Phase 2 of 2 —

Tesla Autopilot safety faces bigger questions as US upgrades crash probe

NHTSA's Tesla investigation moves to phase 2 as agency weighs need for recall.

The interior of a Tesla Model X seen at a car expo.
Getty Images | Sjoerd van der Wal

The National Highway Traffic Safety Administration (NHTSA) has upgraded an investigation into Tesla's Autopilot system in a move that could lead to a recall.

The NHTSA's Office of Defects Investigation opened the probe of Tesla Autopilot in August 2021 due to "eleven crashes in which Tesla models of various configurations have encountered first responder scenes and subsequently struck one or more vehicles involved with those scenes." Five other crashes have since been added to the analysis, which covers 830,000 Tesla Model Y, Model X, Model S, and Model 3 cars released from 2014 to 2022. The crashes being investigated resulted in 15 injuries and one death, the NHTSA said.

An NHTSA notice published Thursday said the investigation has been "upgraded to an Engineering Analysis (EA) to extend the existing crash analysis, evaluate additional data sets, perform vehicle evaluations, and to explore the degree to which Autopilot and associated Tesla systems may exacerbate human factors or behavioral safety risks by undermining the effectiveness of the driver's supervision. In doing so, NHTSA plans to continue its assessment of vehicle control authority, driver engagement technologies, and related human factors considerations."

The NHTSA explains that an Engineering Analysis is the second of two phases in an investigation, with the first phase being a Preliminary Evaluation. The second phase can take over a year in complex cases and may lead to a recall if a safety-related defect is found.

NHTSA’s findings so far

The NHTSA's Tesla probe began 10 months ago as a Preliminary Evaluation "to assess the performance of Tesla's Autopilot system" due to "an accumulation of crashes in which Tesla vehicles, operating with Autopilot engaged, struck stationary in-road or roadside first responder vehicles tending to pre-existing collision scenes," the agency said in its update.

In one of those cases, Tesla was sued by five Texas police officers who were injured when a Tesla Model X in Autopilot mode crashed into police vehicles that were stopped and had their flashing lights turned on.

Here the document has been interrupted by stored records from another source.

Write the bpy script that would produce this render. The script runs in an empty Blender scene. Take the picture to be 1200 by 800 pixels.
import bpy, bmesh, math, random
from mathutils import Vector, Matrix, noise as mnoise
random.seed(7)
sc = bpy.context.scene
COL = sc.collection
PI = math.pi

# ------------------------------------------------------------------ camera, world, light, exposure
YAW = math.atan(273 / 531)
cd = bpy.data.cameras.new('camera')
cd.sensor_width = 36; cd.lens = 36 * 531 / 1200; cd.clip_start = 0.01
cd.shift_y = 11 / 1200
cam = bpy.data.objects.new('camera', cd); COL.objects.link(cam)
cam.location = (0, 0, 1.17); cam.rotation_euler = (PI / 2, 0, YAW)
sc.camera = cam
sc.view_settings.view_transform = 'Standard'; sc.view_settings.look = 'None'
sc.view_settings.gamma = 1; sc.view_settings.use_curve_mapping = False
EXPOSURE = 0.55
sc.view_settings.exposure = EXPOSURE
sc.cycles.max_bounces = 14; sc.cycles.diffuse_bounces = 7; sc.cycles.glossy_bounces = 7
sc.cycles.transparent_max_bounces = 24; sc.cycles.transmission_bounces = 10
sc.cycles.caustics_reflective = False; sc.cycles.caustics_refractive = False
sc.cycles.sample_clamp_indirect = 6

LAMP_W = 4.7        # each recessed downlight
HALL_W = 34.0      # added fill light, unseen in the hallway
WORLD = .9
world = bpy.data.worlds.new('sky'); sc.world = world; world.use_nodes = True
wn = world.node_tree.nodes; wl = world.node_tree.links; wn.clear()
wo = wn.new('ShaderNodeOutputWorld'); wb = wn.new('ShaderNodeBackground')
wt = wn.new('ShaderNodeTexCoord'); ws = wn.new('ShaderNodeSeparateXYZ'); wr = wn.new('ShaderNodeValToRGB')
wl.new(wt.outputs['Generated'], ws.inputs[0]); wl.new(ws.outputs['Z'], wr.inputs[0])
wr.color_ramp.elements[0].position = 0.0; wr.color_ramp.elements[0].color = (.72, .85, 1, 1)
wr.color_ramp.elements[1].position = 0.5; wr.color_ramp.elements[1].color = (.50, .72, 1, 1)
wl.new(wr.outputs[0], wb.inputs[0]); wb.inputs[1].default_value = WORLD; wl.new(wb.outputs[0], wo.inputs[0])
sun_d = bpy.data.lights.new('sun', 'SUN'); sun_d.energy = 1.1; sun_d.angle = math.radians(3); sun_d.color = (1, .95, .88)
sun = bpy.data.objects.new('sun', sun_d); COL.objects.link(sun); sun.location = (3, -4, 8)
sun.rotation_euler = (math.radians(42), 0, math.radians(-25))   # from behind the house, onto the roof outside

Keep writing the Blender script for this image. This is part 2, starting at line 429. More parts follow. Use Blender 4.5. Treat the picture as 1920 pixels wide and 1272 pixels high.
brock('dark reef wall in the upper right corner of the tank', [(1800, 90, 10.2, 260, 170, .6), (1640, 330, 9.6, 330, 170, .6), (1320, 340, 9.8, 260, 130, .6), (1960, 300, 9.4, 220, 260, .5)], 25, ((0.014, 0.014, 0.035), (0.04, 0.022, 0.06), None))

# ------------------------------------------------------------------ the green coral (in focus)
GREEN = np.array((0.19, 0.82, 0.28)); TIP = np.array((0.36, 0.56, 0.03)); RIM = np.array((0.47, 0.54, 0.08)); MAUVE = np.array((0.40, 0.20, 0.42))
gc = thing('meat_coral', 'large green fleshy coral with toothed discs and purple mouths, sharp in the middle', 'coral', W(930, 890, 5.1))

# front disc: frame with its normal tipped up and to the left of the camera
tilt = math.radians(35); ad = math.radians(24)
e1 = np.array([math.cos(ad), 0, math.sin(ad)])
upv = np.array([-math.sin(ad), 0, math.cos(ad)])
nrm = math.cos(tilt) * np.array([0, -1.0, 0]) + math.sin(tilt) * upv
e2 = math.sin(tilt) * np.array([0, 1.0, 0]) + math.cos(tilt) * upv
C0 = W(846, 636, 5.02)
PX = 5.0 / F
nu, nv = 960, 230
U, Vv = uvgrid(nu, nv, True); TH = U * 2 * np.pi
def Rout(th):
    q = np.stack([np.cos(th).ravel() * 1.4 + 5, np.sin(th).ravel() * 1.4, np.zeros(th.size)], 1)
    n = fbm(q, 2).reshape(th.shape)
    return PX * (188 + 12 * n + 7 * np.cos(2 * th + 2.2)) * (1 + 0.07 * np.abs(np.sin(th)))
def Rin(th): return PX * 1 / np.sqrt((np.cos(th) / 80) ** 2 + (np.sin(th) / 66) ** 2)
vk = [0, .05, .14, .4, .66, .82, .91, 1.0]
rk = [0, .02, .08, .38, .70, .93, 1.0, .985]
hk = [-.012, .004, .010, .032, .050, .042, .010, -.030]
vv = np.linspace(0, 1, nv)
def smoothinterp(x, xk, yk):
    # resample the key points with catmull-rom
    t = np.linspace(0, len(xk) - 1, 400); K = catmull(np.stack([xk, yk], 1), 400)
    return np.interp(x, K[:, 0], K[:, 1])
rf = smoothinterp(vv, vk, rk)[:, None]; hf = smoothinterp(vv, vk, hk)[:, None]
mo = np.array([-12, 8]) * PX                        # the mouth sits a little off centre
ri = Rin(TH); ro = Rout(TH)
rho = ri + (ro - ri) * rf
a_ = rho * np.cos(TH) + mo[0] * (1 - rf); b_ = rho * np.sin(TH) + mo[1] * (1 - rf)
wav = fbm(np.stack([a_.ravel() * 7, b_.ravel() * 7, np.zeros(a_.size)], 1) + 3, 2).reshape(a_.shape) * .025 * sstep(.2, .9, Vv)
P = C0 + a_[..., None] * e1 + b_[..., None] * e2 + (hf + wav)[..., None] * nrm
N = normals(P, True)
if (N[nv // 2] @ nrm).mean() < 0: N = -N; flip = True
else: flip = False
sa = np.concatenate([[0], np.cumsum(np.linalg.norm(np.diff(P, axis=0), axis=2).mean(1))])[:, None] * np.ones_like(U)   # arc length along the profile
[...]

Summarizing its findings so far, the NHTSA said its "analysis of these sixteen subject first responder and road maintenance vehicle crashes indicated that Forward Collision Warnings (FCW) activated in the majority of incidents immediately prior to impact and that subsequent Automatic Emergency Braking (AEB) intervened in approximately half of the collisions. On average in these crashes, Autopilot aborted vehicle control less than one second prior to the first impact."

The NHTSA notice continued:

All subject crashes occurred on controlled-access highways. Where incident video was available, the approach to the first responder scene would have been visible to the driver an average of 8 seconds leading up to impact. Additional forensic data available for eleven of the collisions indicated that no drivers took evasive action between 2-5 seconds prior to impact, and the vehicle reported all had their hands on the steering wheel leading up to the impact. However, most drivers appeared to comply with the subject vehicle driver engagement system as evidenced by the hands-on wheel detection and nine of eleven vehicles exhibiting no driver engagement visual or chime alerts until the last minute preceding the collision (four of these exhibited no visual or chime alerts at all during the final Autopilot use cycle).